One senior U.S. government official has described the effort to secure quantum computing as “the Manhattan Project” of our time.
According to Moody’s, the race to gain an edge in quantum technology is accelerating, with countries vying to harness this powerful computational force that promises to tackle challenges far beyond the reach of classical computing. Quantum’s ability to solve complex routing, resource allocation, and scheduling tasks dramatically faster could drive breakthroughs across industries and science—unlocking remarkable opportunities for efficiency and cost savings.
Yet this technological leap brings risks that could upend the balance of power and global security. With quantum computing now moving closer to mainstream use, governments are in a race against time to secure supply chains critical to its development. Central to this mission are questions about controlling exports, handling sensitive technology transfers, and addressing the wider industrial security challenges linked to semiconductors and advanced computer chips. Comparisons to the Manhattan Project are not made lightly—few modern issues carry such far-reaching geopolitical weight.
The promise of quantum computing has become clear across sectors. For logistics and supply chains, quantum capabilities could transform the way companies solve complicated routing and resource tasks, enabling real-time optimisation on a global scale. Firms could cut waste, streamline global networks, and achieve operational gains that traditional computing simply can’t deliver.
In the financial sector, quantum is positioned to reshape portfolio management and risk forecasting. By processing massive datasets and modelling complex markets, quantum-powered tools could give financial institutions an edge—spotting hidden trends and strengthening risk mitigation. From stress-testing economic scenarios to fine-tuning investments, quantum computing could redefine the competitive landscape in global finance.
The technology’s impact doesn’t stop there. Quantum’s reach extends into artificial intelligence, materials science, cryptography and beyond. By breaking through current computational limits, quantum computing could drive faster advances in machine learning and boost progress in fields that rely on complex system modelling.
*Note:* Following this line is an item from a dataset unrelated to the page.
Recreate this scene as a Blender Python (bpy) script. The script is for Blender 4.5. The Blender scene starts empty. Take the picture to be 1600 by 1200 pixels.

However, alongside this promise lies significant risk. Like the nuclear age before it, quantum technology’s sheer power can undermine vital safeguards. The chief concern is its potential to crack the encryption protocols that protect global communications, transactions and critical infrastructure. As one official warned at a recent event attended by Moody’s executives, “Quantum computers can break all of our codes in a nanosecond.” This stark reality has fuelled a rush to develop quantum-proof cybersecurity before malicious actors can exploit these vulnerabilities.
Securing the quantum future means more than building the most powerful machines. It’s also about controlling who shapes the future rules of encryption and digital sovereignty. Global rivals are weaving quantum technology into national strategies to boost power and influence. To counter this, the U.S. and its partners are working to map the entire quantum ecosystem—tracking who develops platforms, securing critical patents, tracing supply origins, and closing gaps in international research collaboration that could leave back doors open to threats.
Countries like the UK and Germany are stepping up oversight of quantum tech, while the Dubai Electronic Security Center in the U.A.E. has announced fresh measures to tackle quantum-related threats. The RAND Corporation has underscored the urgency, calling the quantum supply chain opaque, fragmented and poorly mapped—spanning everything from cryogenic hardware makers to photonic chip start-ups. Such a scattered landscape is a magnet for hacking, IP theft, and supply chain tampering.
Protecting this evolving supply chain demands rigorous tools. Governments need open-source intelligence, verified datasets, and deep visibility into who owns what across the quantum space. These insights help uncover hidden risks, from patent disputes to cross-border licensing traps that could leak sensitive knowledge.
Moody’s highlights four priority areas for nations keen to secure the quantum race. First, identify who is driving technological development and who receives R&D funding—tracking partnerships that link universities with private firms. Second, map supply chains end-to-end, scrutinising vendor links and the origins of key parts. Third, keep watch on high-risk patent clusters and ownership webs that could expose breakthroughs to hostile actors. Finally, model the infrastructure challenges tied to the rise of quantum and AI. Moody’s estimates that $2tn in server capacity will be needed soon, demanding close checks on where data centres are built and how secure they are against geopolitical and climate threats.
Much like the Manhattan Project, winning the quantum race will hinge on constant collaboration between governments, industry leaders, and the scientific community. Moody’s aims to support this effort by equipping governments with the intelligence to navigate this fast-changing technological frontier—giving allies a clearer picture of who is pushing the boundaries and where new risks may emerge.